A bad citizen in Pythonland
You are born as a fully-grown adult. God decides that some bodyparts are not appropriate. Those are dynamically replaced and patched to fit God's plan. He doesn't care if the new parts are rejected by the body: God doesn't ask for permission. Either way, since you are already an adult, you are ready to start a job. You ask the universe for a vehicle, and the universe gives you a generic object. You can't tell what it is. However, you do see what appears to be a steering wheel. You carefully put your hand on it. Suddenly, you hear a motor starting, and the object moves. After a short time, the police stops you. Apparently you are driving a racecar, without license plate. You are confused. "I can't see that this is a racecar, I only see the steering wheel. Why can they?". Maybe they're checking the type? "But that's illegal!" Deeply irritated that the authorities would break their own rules, you pay your fine and continue driving to work.
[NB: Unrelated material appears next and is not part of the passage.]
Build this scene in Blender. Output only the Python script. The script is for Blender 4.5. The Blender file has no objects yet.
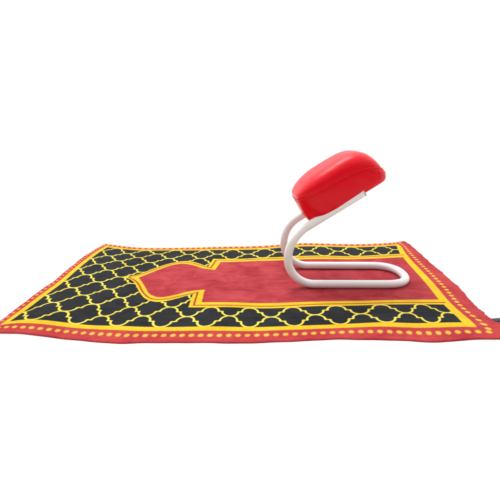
import bpy, bmesh, math, random
import numpy as np
from mathutils import Vector, noise

random.seed(7)
rng = np.random.default_rng(7)
scene = bpy.context.scene
COL = scene.collection


# ------------------------------------------------------------------ helpers
def link(o, parent=None):
    COL.objects.link(o)
    if parent is not None:
        o.parent = parent
    return o


def mesh_obj(name, verts, faces, mat, parent=None, smooth=True):
    me = bpy.data.meshes.new(name)
    me.from_pydata([tuple(v) for v in verts], [], faces)
    me.update()
    if smooth:
        me.polygons.foreach_set('use_smooth', [True] * len(me.polygons))
    me.materials.append(mat)
    return link(bpy.data.objects.new(name, me), parent)


def tag(o, label, cat, kind=None):
    o['label'] = label
    o['category'] = cat
    if kind:
        o['kind'] = kind


def sweep(path, radius, sides=24, cap=True, closed=False):
    """tube along a polyline (parallel transport frame)"""
    P = [Vector(p) for p in path]
    n = len(P)
    verts, faces = [], []
    tang = []
    for i in range(n):
        if closed:
            t = P[(i + 1) % n] - P[i - 1]
        else:
            t = P[min(i + 1, n - 1)] - P[max(i - 1, 0)]
        tang.append(t.normalized())
    ref = Vector((0, 0, 1)) if abs(tang[0].z) < .9 else Vector((0, 1, 0))
    nrm = (ref - tang[0] * ref.dot(tang[0])).normalized()
    for i in range(n):
        t = tang[i]
        nrm = (nrm - t * nrm.dot(t)).normalized()
        b = t.cross(nrm)
        r = radius[i] if hasattr(radius, '__len__') else radius
        for k in range(sides):
            a = 2 * math.pi * k / sides
            verts.append(P[i] + (nrm * math.cos(a) + b * math.sin(a)) * r)
    m = n if closed else n - 1
    for i in range(m):
        j = (i + 1) % n
        for k in range(sides):
            k2 = (k + 1) % sides
            faces.append((i * sides + k, i * sides + k2, j * sides + k2, j * sides + k))
    if cap and not closed:
        faces.append(tuple(range(sides))[::-1])
        faces.append(tuple((n - 1) * sides + k for k in range(sides)))
    return verts, faces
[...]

At work you tell a colleague of the incident with the police. But after you finished the first sentence, the colleague starts foaming at the mouth, and screams: "Unicode decode error!" A flash of light, and the colleague disappears. He had it coming, you think to yourself. Was probably coming from the old, sort-of-deprecated version of the universe. No way that will ever happen to you.
For lunch, you and your colleagues go to the canteen. On your tablet, there is already a free default meal. There are also some other paid choices available, but you are not aware of them. You eat your free meal. You die. You are reborn, but this time you are told to avoid the default meal. At the canteen you order a paid meal this time. Turns out the default option is poisonous. The canteen had some problems preparing your meal, but this time you at least don't die from it.
After some years you do die of natural causes. Most of your organs begin to decompose, but some organs continue to exist until your planet explodes. The words "resource warning" appear in the sky, for nobody to see them.
This was inspired by (but is not completely analogous to) "A bad citizen in Javaland".